負担のある依頼=「恐れ入ります」+感謝で柔らかく

④ 相手の厚意に対して恐縮する場面

お礼につなげる形としても使えます。

💬 文例

「ご丁寧にご対応いただき、恐れ入ります。」
「お気遣いいただき、恐れ入ります。」

➡ 「ありがとうございます」に近い
“恐縮を伴う丁寧なお礼”として機能します。

⑤ 店舗や受付などで声をかける場面

ビジネス街や窓口でも自然に使える丁寧表現。

💬 文例

「恐れ入りますが、〇〇様はいらっしゃいますでしょうか。」
「恐れ入ります、こちらに並べばよろしいでしょうか。」

➡ 社外でも幅広く使える便利フレーズです。

「恐れ入ります」の使いすぎに注意

丁寧な言葉ですが、使いすぎると不自然になったり、かえって距離感が生まれることもあります。

❌ 避けたい例

一文に2回以上入れる

簡単な会話にも毎回つける

社内の軽いやりとりに多用

上司に頻繁に使いすぎる

悪い例

「恐れ入りますが、こちら恐れ入ります、再確認いただけますか。

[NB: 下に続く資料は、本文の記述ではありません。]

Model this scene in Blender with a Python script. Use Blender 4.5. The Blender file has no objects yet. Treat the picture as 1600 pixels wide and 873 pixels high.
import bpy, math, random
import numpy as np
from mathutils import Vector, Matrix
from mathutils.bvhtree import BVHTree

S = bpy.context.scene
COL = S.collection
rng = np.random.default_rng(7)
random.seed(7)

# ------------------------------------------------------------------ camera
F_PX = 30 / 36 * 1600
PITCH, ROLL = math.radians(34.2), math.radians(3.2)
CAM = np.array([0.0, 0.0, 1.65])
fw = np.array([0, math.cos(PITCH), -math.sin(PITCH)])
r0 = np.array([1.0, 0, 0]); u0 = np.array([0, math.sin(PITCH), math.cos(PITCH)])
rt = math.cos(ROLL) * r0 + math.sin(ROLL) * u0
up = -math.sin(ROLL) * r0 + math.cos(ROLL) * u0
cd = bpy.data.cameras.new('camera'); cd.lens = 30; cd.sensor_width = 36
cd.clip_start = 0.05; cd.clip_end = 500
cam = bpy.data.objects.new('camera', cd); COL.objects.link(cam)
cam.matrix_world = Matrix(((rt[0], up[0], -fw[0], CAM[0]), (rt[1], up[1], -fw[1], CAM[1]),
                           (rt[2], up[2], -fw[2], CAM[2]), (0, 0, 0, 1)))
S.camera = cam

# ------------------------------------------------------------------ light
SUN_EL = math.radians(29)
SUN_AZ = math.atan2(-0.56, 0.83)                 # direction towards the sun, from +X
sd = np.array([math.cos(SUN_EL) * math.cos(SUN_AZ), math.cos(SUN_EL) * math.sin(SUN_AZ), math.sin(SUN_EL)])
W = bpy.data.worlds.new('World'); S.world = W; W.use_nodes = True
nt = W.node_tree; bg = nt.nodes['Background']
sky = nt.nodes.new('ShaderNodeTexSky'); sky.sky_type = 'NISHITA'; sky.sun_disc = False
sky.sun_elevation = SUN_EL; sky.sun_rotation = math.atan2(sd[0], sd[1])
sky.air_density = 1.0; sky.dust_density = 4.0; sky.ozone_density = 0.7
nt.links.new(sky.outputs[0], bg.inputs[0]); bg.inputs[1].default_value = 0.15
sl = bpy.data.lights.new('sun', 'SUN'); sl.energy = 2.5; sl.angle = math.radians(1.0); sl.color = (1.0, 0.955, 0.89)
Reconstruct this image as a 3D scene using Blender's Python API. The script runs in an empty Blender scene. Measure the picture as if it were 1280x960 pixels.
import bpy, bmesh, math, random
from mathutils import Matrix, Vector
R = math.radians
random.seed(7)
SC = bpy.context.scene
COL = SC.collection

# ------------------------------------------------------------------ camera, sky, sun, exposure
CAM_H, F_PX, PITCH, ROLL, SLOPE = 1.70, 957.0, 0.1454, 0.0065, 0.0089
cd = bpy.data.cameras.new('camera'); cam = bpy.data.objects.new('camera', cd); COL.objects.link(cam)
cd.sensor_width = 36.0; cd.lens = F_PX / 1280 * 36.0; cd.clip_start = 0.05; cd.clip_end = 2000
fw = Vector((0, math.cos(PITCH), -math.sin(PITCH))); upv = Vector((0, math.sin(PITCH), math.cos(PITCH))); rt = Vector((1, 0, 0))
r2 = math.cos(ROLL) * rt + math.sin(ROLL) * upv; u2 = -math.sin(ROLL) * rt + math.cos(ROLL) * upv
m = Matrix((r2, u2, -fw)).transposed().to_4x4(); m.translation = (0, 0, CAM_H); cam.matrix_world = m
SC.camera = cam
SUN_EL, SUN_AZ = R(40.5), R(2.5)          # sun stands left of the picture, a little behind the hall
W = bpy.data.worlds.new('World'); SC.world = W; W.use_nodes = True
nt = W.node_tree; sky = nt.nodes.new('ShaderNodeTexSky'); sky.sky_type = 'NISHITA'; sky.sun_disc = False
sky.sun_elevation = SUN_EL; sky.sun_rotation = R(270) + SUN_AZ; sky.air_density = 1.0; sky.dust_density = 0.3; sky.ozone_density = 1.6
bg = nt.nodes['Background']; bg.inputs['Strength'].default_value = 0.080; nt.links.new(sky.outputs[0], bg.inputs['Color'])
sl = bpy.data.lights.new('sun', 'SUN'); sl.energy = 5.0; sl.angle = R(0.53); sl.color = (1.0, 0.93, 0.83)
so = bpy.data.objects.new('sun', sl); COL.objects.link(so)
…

」

➡ 過剰に入れると不自然で、文章が重くなります。

「恐れ入ります」を使わないほうがいい場面

万能そうですが、実は向かないシーンもあります。

❌ 不向きな場面

友人関係・カジュアルな社内会話

強い謝罪が必要な場面

重要なトラブル発生時

➡ 謝罪の場面では
「申し訳ございません」
を使うのが適切です。

「恐れ入ります」に代わる便利な言い換え表現

文章のバリエーションを増やすために、シーン別の代用語も覚えておくと便利です。

✔ 丁寧な依頼の言い換え

・「お手数ですが」

・「差し支えなければ」

・「ご面倒をおかけしますが」

✔ 相手の厚意への恐縮

・「ありがとうございます」

・「ご配慮いただき感謝いたします」

✔ 話しかけるときの前置き

・「すみません、お時間よろしいでしょうか」

・「失礼いたします、少々よろしいでしょうか」

➡ 文脈によって自然な表現を選びましょう。

まとめ:控えめな丁寧さを伝える便利な表現

「恐れ入ります」は、
相手へ配慮しながらコミュニケーションを進めるための
“丁寧なクッション言葉”です。

✔ 正しい使いどころ

・依頼の前置き

・時間を奪うとき

・相手の厚意への恐縮

丁寧に声をかけたいとき

✔ 意識したいポイント

・過剰に使わない

・文脈によって言い換える

・「謝罪」には別の言葉を使う

「恐れ入ります」は、相手を立てながら、
ビジネスを円滑に進めるための“控えめな丁寧さ”を表現する言葉です。

状況に応じて自然に使いこなすことで、
より洗練された印象を与えることができます。